Por: Néstor Rojas Arias
Fotografías: Juan Pablo Loo Olivares, Edgardo Solís Núñez
Cada 21 de marzo, el sol emerge desde la Cordillera de los Andes para trazar en los Saywas de Vaquillas, en una alineación perfecta, el equinoccio de otoño, el momento en que la noche y el día son iguales.
Estos hitos sagrados de piedra, profundamente asociados al culto solar inkaico, hasta el día de hoy nos hablan de la grandeza y ritualidad del Tawantinsuyu.
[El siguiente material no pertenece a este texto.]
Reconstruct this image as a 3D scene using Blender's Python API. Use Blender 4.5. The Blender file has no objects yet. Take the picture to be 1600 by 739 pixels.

Los Saywas de Vaquillas señalaban un hito relevante del camino al ser también considerados el límite entre el corregimiento de Atacama y el reino de Chile.
Lejos de ser un lugar hostil e indómito como muchos podrían imaginar, la puna es un espacio vívido, que involucra 13 mil años de procesos culturales. Una historia que se remite, primero, al encuentro de bandas de cazadores recolectores con los prístinos paleohumedales pleistocénicos del salar de Punta Negra. Luego, a otros grupos que habitaron el alero rocoso de Tuina al oriente de Calama y San Lorenzo. Hasta ocupar prácticamente todos los pisos ecológicos de la región donde se gesta el incipiente desarrollo de la agricultura, los textiles y la cerámica, hasta su materialización en un tipo de vida aldeano. Paulatinamente, se entablan vínculos con otras zonas geográficas por medio de complejas redes de intercambio de bienes de subsistencia, prestigio e ideas, utilizando como vehículo las caravanas de llamas.

El arribo de Tiwanaku marcaría una influencia ideológica y cultural en los nuevos poblados, incrementando los bienes tecnológicos y ganaderos locales, algo que se mantendría hasta su decaimiento en el área nuclear de esta cultura. En la región habría un reordenamiento social, con la incorporación de nuevos grupos altiplánicos a la conformación de identidades de tradición local. Emergen reinos y señoríos independientes como son los Lupacas, Carangas, Pacajes, Collas, Atacamas, Chichas, Omaguacas, entre otros. Algo observable en la apropiación territorial expresada en ocupaciones a pie de puna como San Pedro de Atacama y Chiu-Chiu y los pukarás de Quitor, Lasana, Turi y Chiu-Chiu distribuidos entre los 2.500 y 3.000 m.s.n.m..
Paskana y Aguada de Quebrada del Calvario.
Próximo a los Saywas este espacio proveyó de recursos naturales para el descanso y reaprovisionamiento en la ruta.

El Inka marcaría un punto de inflexión en esta historia, otorgaría una nueva estructura al territorio empleando la vialidad, la demarcación y la arquitectura. El Qhapaq Ñan conectaría, por un lado, tambos, colcas y centros administrativos, y por otro generaría espacios sacralizados como las saywas de Tocomar, Vaquillas y Ramaditas para demarcar el territorio en momentos específicos del calendario andino. Estos procesos culturales dan cuenta de una estrecha interacción entre espacio y seres humanos que, a través de asentamientos y circuitos de movilidad, le otorga significancia al territorio puneño. El espacio cobra vida a pesar de su inicial apariencia agreste y desolada. El simple acto de habitar un espacio le confiere un carácter vivido, nos entrega certeza de que al hacernos presente hoy por hoy en la puna desértica estamos frente a un paisaje culturalmente vivo que produce y reproduce memorias, ideologías y narrativas.